Eu estive na França, tenho atividades lá, dou aulas. Precisamente neste momento, está sendo preparada na França uma medida que visa à integração social dos menores de 18 anos. O que se está prevendo – e achei muito bom, pretendo divulgar no Brasil – é que se estabeleça um programa de atividade social para os menores. E eles, sob orientação de professores, conselheiros, participem da realização de trabalhos de natureza social. É uma forma de integração social dos menores dando a eles a consciência de seus direitos e também de suas responsabilidades de cidadão. Acho que isso sim deveria ser pensado no Brasil: a adoção de medidas que façam com que o menores participem ativamente da busca de soluções para banalização e injustiça social. Aí sim eles estarão plenamente integrados com muito menor risco de se degenerarem e irem para a criminalidade.
Já tenho até um pequeno livro em que falo sobre a instrução à cidadania, em que aconselho que desde o curso primário seja criada uma disciplina que poderia se chamar “Preparação para a Cidadania” ou “Educação para a Cidadania”, dando às crianças a consciência de sua responsabilidade social. Acho que é esse o caminho.

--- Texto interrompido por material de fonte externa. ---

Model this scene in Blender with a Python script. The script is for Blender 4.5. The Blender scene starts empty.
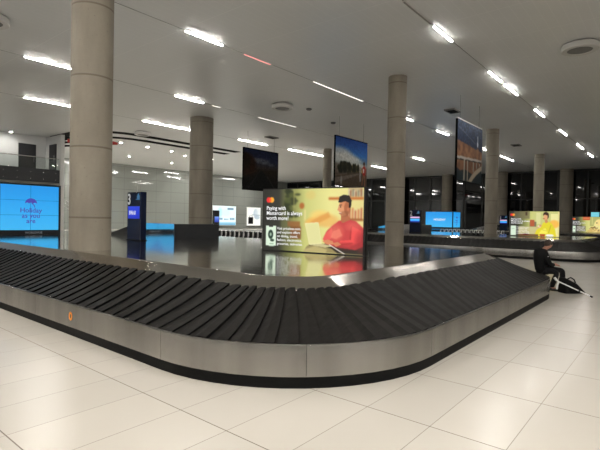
import bpy, math, random
import numpy as np
from mathutils import Vector, Matrix
random.seed(7)
S = bpy.context.scene
COL = S.collection
PI = math.pi

# ------------------------------------------------------------------ helpers
class MB:
    """collects shapes, then links them as ONE mesh object"""
    def __init__(s): s.v=[]; s.f=[]; s.m=[]
    def add(s, vs, fs, mi=0):
        o=len(s.v); s.v+= [tuple(v) for v in vs]
        for f in fs: s.f.append(tuple(i+o for i in f)); s.m.append(mi)
    def box(s, c, d, mi=0, rz=0.0):
        x,y,z=[a/2 for a in d]; ca,sa=math.cos(rz),math.sin(rz)
        vs=[]
        for k in (-z,z):
            for (i,j) in ((-x,-y),(x,-y),(x,y),(-x,y)):
                vs.append((c[0]+i*ca-j*sa, c[1]+i*sa+j*ca, c[2]+k))
        s.add(vs,[(3,2,1,0),(4,5,6,7),(0,1,5,4),(1,2,6,5),(2,3,7,6),(3,0,4,7)],mi)
    def bevel_box(s, c, d, b, mi=0):
        """box with chamfered vertical edges and top rim"""
        x,y,z=[a/2 for a in d]
        def ring(i,z): return [(c[0]+p,c[1]+q,c[2]+z) for p,q in ((-x+i,-y),(x-i,-y),(x,-y+i),(x,y-i),(x-i,y),(-x+i,y),(-x,y-i),(-x,-y+i))]
        def rin(i,z):
            X,Y=x-i,y-i; k=i*0.6
            return [(c[0]+p,c[1]+q,c[2]+z) for p,q in ((-X+k,-Y),(X-k,-Y),(X,-Y+k),(X,Y-k),(X-k,Y),(-X+k,Y),(-X,Y-k),(-X,-Y+k))]
        rs=[rin(b,-z),ring(b,-z+b),ring(b,z-b),rin(b,z)]
        vs=sum(rs,[]); fs=[]
        for r in range(3):
            for i in range(8):
                j=(i+1)%8; fs.append((r*8+i,r*8+j,r*8+8+j,r*8+8+i))
        fs.append(tuple(range(7,-1,-1))); fs.append(tuple(range(24,32)))
        s.add(vs,fs,mi)
    def lathe(s, c, prof, n=32, mi=0, cap=True):
        o=[]; fs=[]
        for (r,z) in prof:
            for i in range(n):
                a=2*PI*i/n; o.append((c[0]+r*math.cos(a),c[1]+r*math.sin(a),c[2]+z))
        for k in range(len(prof)-1):
            for i in range(n):
                j=(i+1)%n; fs.append((k*n+i,k*n+j,k*n+n+j,k*n+n+i))
        if cap:
            fs.append(tuple(range(n-1,-1,-1))); fs.append(tuple(range((len(prof)-1)*n,len(prof)*n)))
        s.add(o,fs,mi)
    def tube(s, pts, r, n=8, mi=0):
        pts=[Vector(p) for p in pts]; vs=[]; fs=[]
        for k,p in enumerate(pts):
            a=pts[max(k-1,0)]; b=pts[min(k+1,len(pts)-1)]
            d=(b-a).normalized()
            u=d.cross(Vector((0,0,1)))
            if u.length<1e-4: u=d.cross(Vector((1,0,0)))
            u.normalize(); w=d.cross(u)
            rr=r[k] if isinstance(r,(list,tuple)) else r
            for i in range(n):
                t=2*PI*i/n; vs.append(p+u*rr*math.cos(t)+w*rr*math.sin(t))
        for k in range(len(pts)-1):
            for i in range(n):
                j=(i+1)%n; fs.append((k*n+i,k*n+n+i,k*n+n+j,k*n+j))
        fs.append(tuple(range(n))); fs.append(tuple(range(len(pts)*n-1,len(pts)*n-n-1,-1)))
        s.add(vs,fs,mi)
    def ball(s, c, r, n=14, mi=0):
        prof=[(max(r[0]*math.sin(PI*k/8),1e-4),-r[2]*math.cos(PI*k/8)) for k in range(9)]
        vs=[];fs=[]
        for (q,z) in prof:
            for i in range(n):
                a=2*PI*i/n; vs.append((c[0]+q*math.cos(a),c[1]+q*math.sin(a)*r[1]/r[0],c[2]+z))
        for k in range(8):
            for i in range(n):
                j=(i+1)%n; fs.append((k*n+i,k*n+j,k*n+n+j,k*n+n+i))
        s.add(vs,fs,mi)
    def prism(s, poly, axis, a, b, mi=0):
        """poly of 2D points extruded from a to b along axis (0 x: poly=(y,z), 1 y: poly=(x,z), 2 z: poly=(x,y))"""
        n=len(poly)
        def P(q,t):
            if axis==0: return (t,q[0],q[1])
            if axis==1: return (q[0],t,q[1])
            return (q[0],q[1],t)
        vs=[P(q,a) for q in poly]+[P(q,b) for q in poly]
        fs=[tuple(range(n-1,-1,-1)),tuple(range(n,2*n))]+[(i,(i+1)%n,n+(i+1)%n,n+i) for i in range(n)]
        s.add(vs,fs,mi)
    def build(s, name, mats, parent=None, smooth=35, loc=None, rz=0):
        me=bpy.data.meshes.new(name); me.from_pydata(s.v,[],s.f)
        if not isinstance(mats,(list,tuple)): mats=[mats]
        for m in mats: me.materials.append(m)
        me.polygons.foreach_set('material_index',s.m)
        import bmesh
        bm=bmesh.new(); bm.from_mesh(me); bmesh.ops.recalc_face_normals(bm,faces=bm.faces); bm.to_mesh(me); bm.free()
        if smooth:
            me.polygons.foreach_set('use_smooth',[True]*len(me.polygons))
            me.set_sharp_from_angle(angle=math.radians(smooth))
        me.update()
        o=bpy.data.objects.new(name,me); COL.objects.link(o)
        if parent: o.parent=parent
        if loc: o.location=loc
        if rz: o.rotation_euler.z=rz
        return o

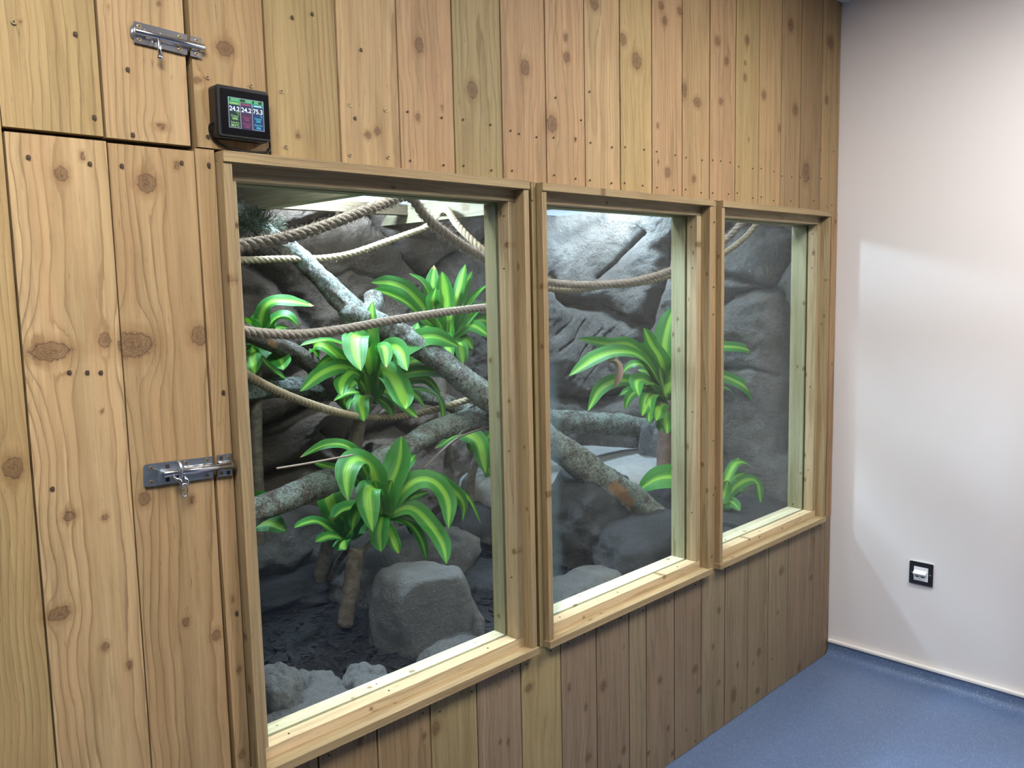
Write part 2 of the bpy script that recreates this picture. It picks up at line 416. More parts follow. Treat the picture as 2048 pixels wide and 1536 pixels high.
# door and hatch made of boards
d1 = MB()
e1b, e1t = X0(113, 1536), X0(7, 262); g12b, g12t = X0(302, 1536), X0(213, 280); e2b, e2t = X0(468, 1536)-.006, X0(386, 300)
plank(d1, 0, 0, .012, zd-.004, TIN['pale'], xs=(e1b+.001, g12b-.0014, e1t+.001, g12t-.0012), y=-.0005, F=96, line=1.5, cent=.62)
plank(d1, 0, 0, .012, zd-.006, TIN['tan'], xs=(g12b+.0014, e2b, g12t+.0012, e2t+.001), y=0, F=96, line=1.5, cent=.68)
tag(d1.build('door_1', WOOD), kind='structure')
d2 = MB()
plank(d2, 0, 0, zd+.003, H-.02, TIN['yel'], xs=(X0(5, 250)+.0, X0(210, 275)-.002, X0(0, 199)-.012, X0(190, 5)-.002), y=0, F=85, line=1.1)
plank(d2, 0, 0, zd+.002, H-.02, TIN['pale'], xs=(X0(211, 275)+.002, X0(386, 295)-.004, X0(191, 5)+.002, X0(371, 5)-.002), y=0, F=100, line=1.3, cent=.9)
tag(d2.build('door_2', WOOD), kind='structure')

# ------------------------------------------------------------------ windows
def glass_material(name, fog, mask=None):
    t = NT(name); N = t.N
    tr = t.n('ShaderNodeBsdfTransparent', {'Color': (.955, .98, .965, 1)})
    gl = t.n('ShaderNodeBsdfGlossy', {'Color': (1, 1, 1, 1), 'Roughness': .02})
    ge = t.n('ShaderNodeNewGeometry'); dt = t.n('ShaderNodeVectorMath', {0: ge.outputs['Incoming'], 1: ge.outputs['Normal']}, operation='DOT_PRODUCT').outputs['Value']
    fr = t.math('ADD', .022, t.math('MULTIPLY', .60, t.math('POWER', t.math('SUBTRACT', 1.0, t.math('ABSOLUTE', dt)), 5.0)))
    mx = t.n('ShaderNodeMixShader', {0: fr, 1: tr.outputs[0], 2: gl.outputs[0]})
    df = t.n('ShaderNodeBsdfDiffuse', {'Color': (.20, .26, .26, 1)}); tl = t.n('ShaderNodeBsdfTranslucent', {'Color': (.20, .26, .26, 1)})
    fg = t.n('ShaderNodeMixShader', {0: .5, 1: df.outputs[0], 2: tl.outputs[0]})
    o_ = t.obj(); 
    f = fog(t, o_)
    m2 = t.n('ShaderNodeMixShader', {0: f, 1: mx.outputs[0], 2: fg.outputs[0]})
    t.L.new(m2.outputs[0], t.out.inputs[0]); return t.m
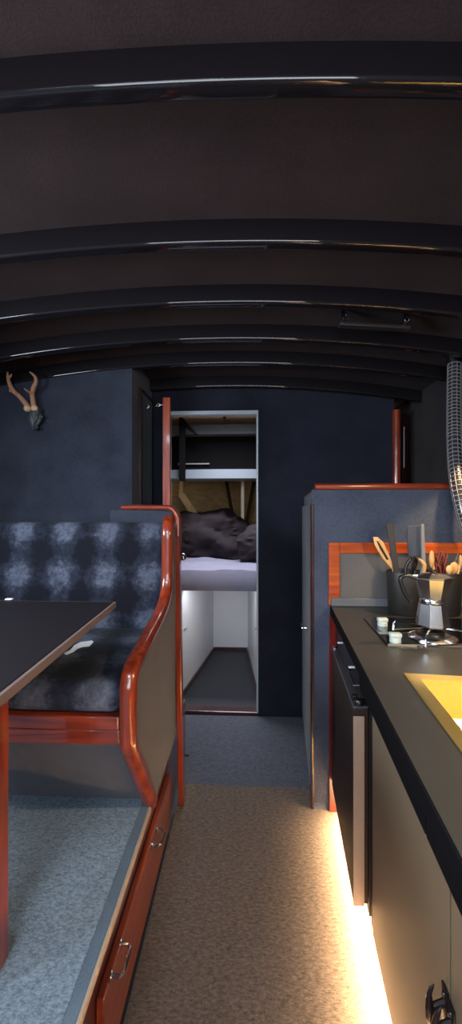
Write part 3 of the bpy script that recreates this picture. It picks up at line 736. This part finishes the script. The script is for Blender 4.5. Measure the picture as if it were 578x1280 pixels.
# fridge
t = thing('fridge', 'small dark brown fridge under the worktop next to the locker', 'fridge', (G(1.35, .25), 1.35, .1))
bm = B(); slab(bm, yF0 + .004, yF1 - .002, .046, .5, .1, .70); obj('body', bm, BLACK, t)
xk = U(456, 1000, Y=yF0).x - G(yF0)
bm = B(); slab(bm, yF0 + .003, yF1, .002, .0445, zbotF, ztopF - .001, .003); fd = obj('door', bm, FRIDGE, t)
bm = B(); slab(bm, yF0, yF0 + .0025, .001, xk, zbotF - .003, ztopF - .02, .001); obj('door_edge', bm, FRSIDE, t, label='taupe door edge')
bm = B(); slab(bm, yF0 - .001, yF1, .0, .044, ztopF, ztopF + .009, .003); obj('door_cap', bm, plain('charcoal_plastic', (56, 52, 56), rough=.45), t)
bm = B(); c0 = Vector((G(yF1, .012), yF1 - .012, ztopF + .0092)); lathe(bm, [(.011, 0), (.011, .005), (.007, .008)], c0, 14)
obj('hinge_pin', bm, STEEL, t, smooth=True)
bm = B(); c0 = Vector((G(yF0, .02), yF0 + .012, ztopF + .0092)); lathe(bm, [(.013, 0), (.013, .010), (.010, .014)], c0, 14); box(bm, (c0.x - .014, c0.y + .02, c0.z), (c0.x + .014, c0.y + .035, c0.z + .014), .002)
obj('door_catch', bm, BLACKG, t, smooth=True)
# control drawer above the fridge
t = thing('control_panel', 'black drawer front with two white marks between fridge and worktop', 'drawer front', (G(1.35, .1), 1.35, .715))
bm = B(); slab(bm, max(yF0 + .01, yD0 + .002), yF1, .018, .40, .715, CZ - TK - .002, .002); obj('panel', bm, BLACKG, t)
for px, py in ((428.5, 803.5), (443.5, 834)):
    y = yface(px, .017); zz = U(px, py, Y=y).z
    bm = B(); slab(bm, y - .004, y + .004, .0165, .0178, zz - .002, zz + .002)
    box(bm, (G(y, .0), y - .004, zz - .002), (G(y, .0175), y + .004, zz + .002), .0005)
    obj('marker_tab', bm, WHITE, t)
bm = B(); ym = yface(446, .012); zz = U(448, 848, Y=ym).z
tube(bm, [(G(ym + .08, .017), ym + .08, zz), (G(ym + .06, -.002), ym + .06, zz), (G(ym - .04, -.002), ym - .04, zz - .004), (G(ym - .05, .017), ym - .05, zz)], .004, 8)
obj('pull', bm, BLACKG, t, smooth=True)
# cabinets
def cabinet(y0, y1, label, hside):
    t = thing('galley_cabinet', label, 'cabinet', (G((y0 + y1) / 2, .2), (y0 + y1) / 2, zcab), 'galley cabinets')
    bm = B(); slab(bm, y0 + .001, y1 - .001, OF + .020, OF + .038, zcab, CZ - TK - .003); slab(bm, y0 + .001, y0 + .02, OF + .0385, .46, zcab, CZ - TK - .16); slab(bm, y1 - .02, y1 - .001, OF + .0385, .46, zcab, CZ - TK - .16)
    slab(bm, y0 + .021, y1 - .021, OF + .0385, .46, zcab, zcab + .015); obj('body', bm, BLACK, t)
    bm = B(); slab(bm, y0 + .001, y1 - .001, .010, OF + .0195, CZ - .092, CZ - TK - .003, .003); obj('top_rail', bm, MATT, t)
    bm = B(); slab(bm, y0 + .0025, y1 - .0025, OF, OF + .0195, zcab, CZ - .096, .002); d = obj('door', bm, CABIN, t)
    return t, d
t1_, d1_ = cabinet(ySeam, yD0, 'olive brown galley cabinet between the fridge and the door seam', 1)
t2_, d2_ = cabinet(YG0 + .01 if ySeam - .62 < YG0 else ySeam - .52, ySeam - .0005, 'olive brown galley cabinet nearest the viewer, right of the door seam', -1)
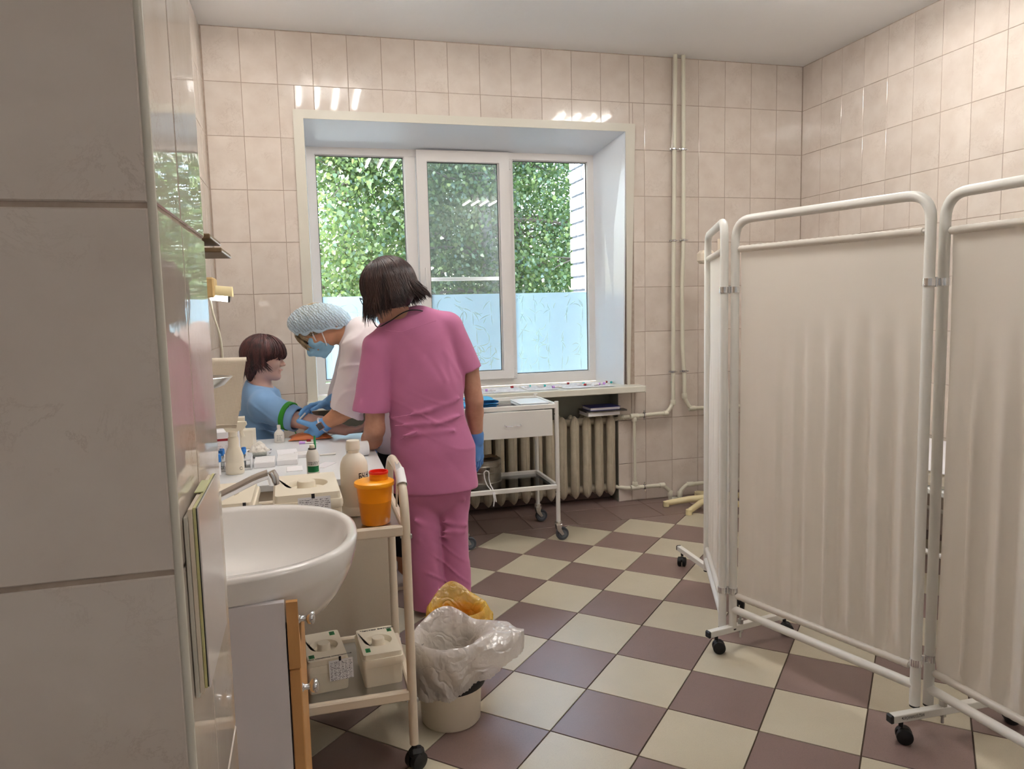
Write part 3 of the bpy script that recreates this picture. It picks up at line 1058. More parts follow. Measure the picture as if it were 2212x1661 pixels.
ZR = [max(0, 2.96215 - .3 * k) for k in range(0, 11)]      # horizontal joints
cols = [-3.9145 + .2 * i for i in range(14)]
cols = [c for c in cols if c < -1.31] + [-1.2087 + .2 * i for i in range(7) if -1.2087 + .2 * i < -.01] + [-.002]
CASE = (-3.425, .80, -1.29, 2.515)
for k in range(10):
    z1, z0 = ZR[k], ZR[k + 1]
    for i in range(len(cols) - 1):
        x0, x1 = cols[i], cols[i + 1]
        parts = [(x0, z0, x1, z1)]
        for hx0, hz0, hx1, hz1 in (CASE, (NX0, -.1, NX1, .80)):
            nxt = []
            for (a, c, b_, d) in parts:
                if b_ <= hx0 or a >= hx1 or d <= hz0 or c >= hz1:
                    nxt.append((a, c, b_, d)); continue
                if a < hx0: nxt.append((a, c, hx0, d))
                if b_ > hx1: nxt.append((hx1, c, b_, d))
                aa, bb = max(a, hx0), min(b_, hx1)
                if c < hz0: nxt.append((aa, c, bb, hz0))
                if d > hz1: nxt.append((aa, hz1, bb, d))
            parts = nxt
        for q in parts:
            if q[2] - q[0] > .015 and q[3] - q[1] > .015:
                tile(wall_back, rect(*q), (0, 0, 0), (1, 0, 0), (0, 0, 1), M['tile'], tilt=.0022)
for k in range(10):
    for i in range(-1, 17):
        y1 = 0 if i < 0 else -.19893 - .2 * i
        y0 = -.19893 - .2 * (i + 1)
        tile(wall_right, rect(-y1, ZR[k + 1], -y0, ZR[k]), (0, 0, 0), (0, -1, 0), (0, 0, 1), M['tile'], tilt=.0022)
for k in range(10):
    for i in range(5):
        tile(wall_left, rect(-.2 - .2 * i, ZR[k + 1], -.2 * i, ZR[k]), (XL, 0, 0), (0, 1, 0), (0, 0, 1), M['tile'], tilt=.002)
for k in range(-5, 6):
    za, zb = 1.446 + .2965 * k, 1.446 + .2965 * (k + 1)
    za, zb = max(za, 0), min(zb, H)
    if zb - za < .02:
        continue
    for i in range(4):
        tile(wall_pier, rect(PX - .2 * (i + 1), za, PX - .2 * i - (.004 if i == 0 else 0), zb), (0, PY0, 0), (1, 0, 0), (0, 0, 1), M['tile'], grout=.002, tilt=.001)
    for (a, c) in ((PY0 + .004, -3.895), (-3.895, PY1)):
        tile(wall_pier, rect(a, za, c, zb), (PX, 0, 0), (0, 1, 0), (0, 0, 1), M['tile_gloss'], tilt=.001)
b = MB().tube([(PX - .0032, PY0 + .0032, 0), (PX - .0032, PY0 + .0032, H)], .0036, 10)
struct('trim_3', b, M['trim'], 40)

# ---- floor: a diagonal chequerboard with a straight brown border along the window wall
OX, OY = -2.34122, -.82423
du = (TS * math.cos(PHI), TS * math.sin(PHI)); dv = (-TS * math.sin(PHI), TS * math.cos(PHI))
YBORD = -.4045
BX0, BX1, BY0 = XL, XR, -4.6
n_t = 0
for i in range(-14, 24):
    for j in range(-24, 14):
        P = [(OX + du[0] * a + dv[0] * b_, OY + du[1] * a + dv[1] * b_) for a, b_ in ((i, j), (i + 1, j), (i + 1, j + 1), (i, j + 1))]
        for p_, n_ in (((BX0, 0), (-1, 0)), ((BX1, 0), (1, 0)), ((0, BY0), (0, -1)), ((0, YBORD), (0, 1))):
            P = clip(P, p_, n_) if len(P) > 2 else []
        if len(P) < 3 or area(P) < .002:
            continue
        ob = tile(floor, P, (0, 0, 0), (1, 0, 0), (0, 1, 0), M['floor_dark'] if (i + j) % 2 == 0 else M['floor_light'], grout=.0022, t=.004, bev=.0008)
        n_t += ob is not None
for i in range(-6, 10):
    x0 = -2.445 + .2925 * i
    x1 = x0 + .2925
    x0, x1 = max(x0, XL), min(x1, XR)
    if x1 - x0 > .02:
        tile(floor, rect(x0, YBORD, x1, -.108), (0, 0, 0), (1, 0, 0), (0, 1, 0), M['floor_dark'], grout=.0016, t=.004, bev=.0008)
        tile(floor, rect(x0, -.108, x1, .14 if NX0 < (x0 + x1) / 2 < NX1 else 0), (0, 0, 0), (1, 0, 0), (0, 1, 0), M['floor_dark'], grout=.0016, t=.004, bev=.0008)

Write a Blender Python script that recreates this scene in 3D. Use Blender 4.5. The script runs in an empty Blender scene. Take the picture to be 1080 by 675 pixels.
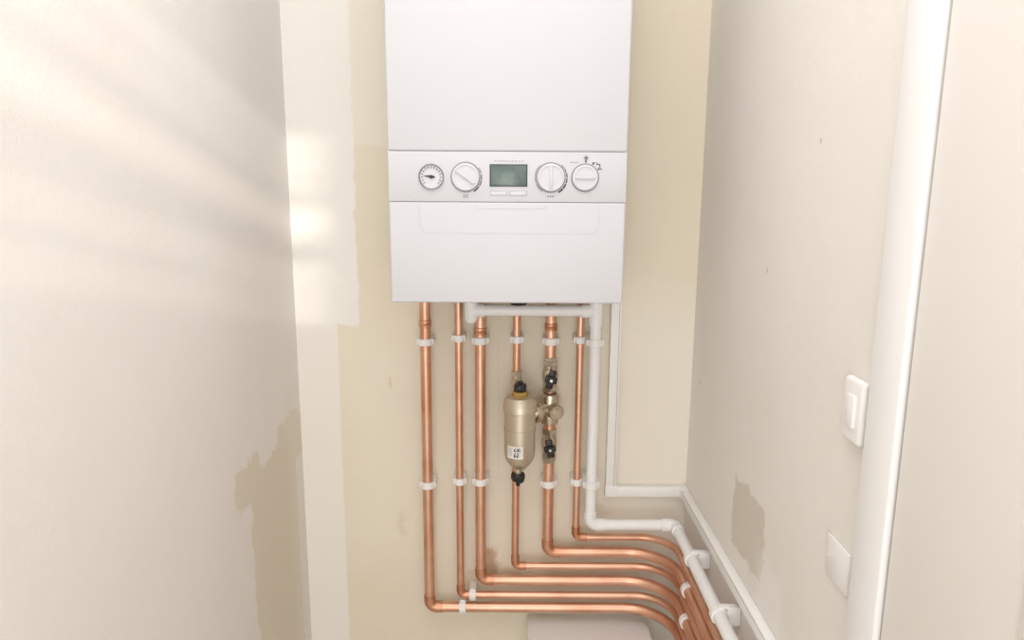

Fórum – Além da PEC 171/93, há outros projetos em tramitação que pretendem reduzir a maioridade penal. O senhor considera que há um surto de punitivismo no Congresso Nacional?
Dallari – Acho que existe na Congresso Nacional uma parte de parlamentares que não tem exatamente o melhor preparo, que tem uma visão distorcida das relações sociais, do equilíbrio social, da manutenção de normas de convivência. Infelizmente, são parlamentares que só acreditam na disciplina através da imposição, da coação. Não pensam na hipótese da disciplina social através da educação, da preparação para a cidadania. Realmente é um despreparo de uma parte dos parlamentares.